I've been working on the best ways to lay out my canvas before painting, and I had a bit of a breakthrough with this one. For a year or so, I kept thinking I needed begin certain paintings with a pencil sketch. (Not for all subjects, just for ones I would find especially daunting.) But being that I'm the time to paint quite thick, I realized the pencil was too difficult to follow. And I found the whole process tedious and restrictive. It was taking away from some of the expression of the work. I instead painted a quick sketch with some burnt umber, and then coloured in with this one. It won't be the only method I will follow from now on, but it made me realize some things. The quicker you can get our work on canvas, the better it seems to come together. Once you have the proper construct of the painting, you can take you time on the colours and brush strokes. For me the best paintings are ones that you can interpret in a literal way, but you know that they are paintings.
What makes a good painting?
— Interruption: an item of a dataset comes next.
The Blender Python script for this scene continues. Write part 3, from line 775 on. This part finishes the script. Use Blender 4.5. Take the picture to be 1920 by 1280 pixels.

This is a question I'm always asking myself.



This one is not the greatest little piece in the world. The brush strokes are messy, the shaded area aren't right. (Maybe I should have use some blue/ purple?) I could got on, but this one represents a breakthough for me.

Thursday, January 14, 2010


I painted this one recently. It's of a young arbutus tree on Saltspring Island.
It's looks nothing like the original. I had a lot of trouble with the luminosity of the original subject. So I had to improvise. The original subject looked quite different from what I painted. I suspect those not familiar with an arbutus tree may not know what to make of this painting. It certainly is one of the most alien like trees out there. I think it's the strangest looking in Canada - yet the most beautiful.
I initially tried to paint an impression of the shrubs and rock in the background, but all that did was take away from the tree. I knew I needed some colour, so I carefully through trial and error came up with this.




I'm currently experimenting with the most ideal way of photographing my paintings. I know the best light is natural light for this sort of thing. It's a dark and rainy this time of year, however. So I'm having to taking pictures in different rooms in different times of the day to figure out what are the most ideal conditions. Also, I don't want the camera lens to distort the image, so zoom level and position of the camera are considerations.
It's proving a bit more complicated that I thought it might.

Here's on I painted over a year ago. At the time I was quite proud of it. However even a year ago I was still very experimental in my style. (I still am.)
It was the first painting I did were I took conscious effort to translate the picture into a painting, rather than try and duplicate exactly what I looked like in real life. My first impressionist painting.
What I don't like are the colours and the composition. The colours are inaccurate, but that's not the problem - they're just not vibrant enough. I was too busy trying to focus on my paint strokes to focus enough attention on my palette.
The composition could have done with a bit of tweaking - and it would have gone a long way.


This painting is from Pacheedadt Beach, near the beginning of the West Coast Trail and Port Renfrew. A magical place. I try and camp there every year.

The painting now hangs over my fireplace. I must take it down replace it with something better.

Wednesday, January 13, 2010

Day one.

I felt reborn since I started painting.
I may not be great yet, , but I am on my way. And it's too rewarding to stop.

Here's one I did about a year ago.



11x11, acrylic on canvas. I took a picture when I, my wife, Christine and Violet spent three weeks in London. 2 years ago. We tend to follow the unbeaten path when we travel. Walking as much as possible With spent a significant amount of our time in east London when we were there. I hate using the word "authentic", but there was nothing catering to the tourism trade in this area.
We found ourselves in this cafe just off Brick Lane. It was very dark, full of old, mismatched living room furniture haphazardly placed. There was a strange sense of order the chaos, however. It was the light that really got me. Where I stood, there was a haziness from the light that flooded through the warehouse windows in the distance.
That afternoon we walked all the way back to our flat near Kensington High St. It was a long, wonderful day.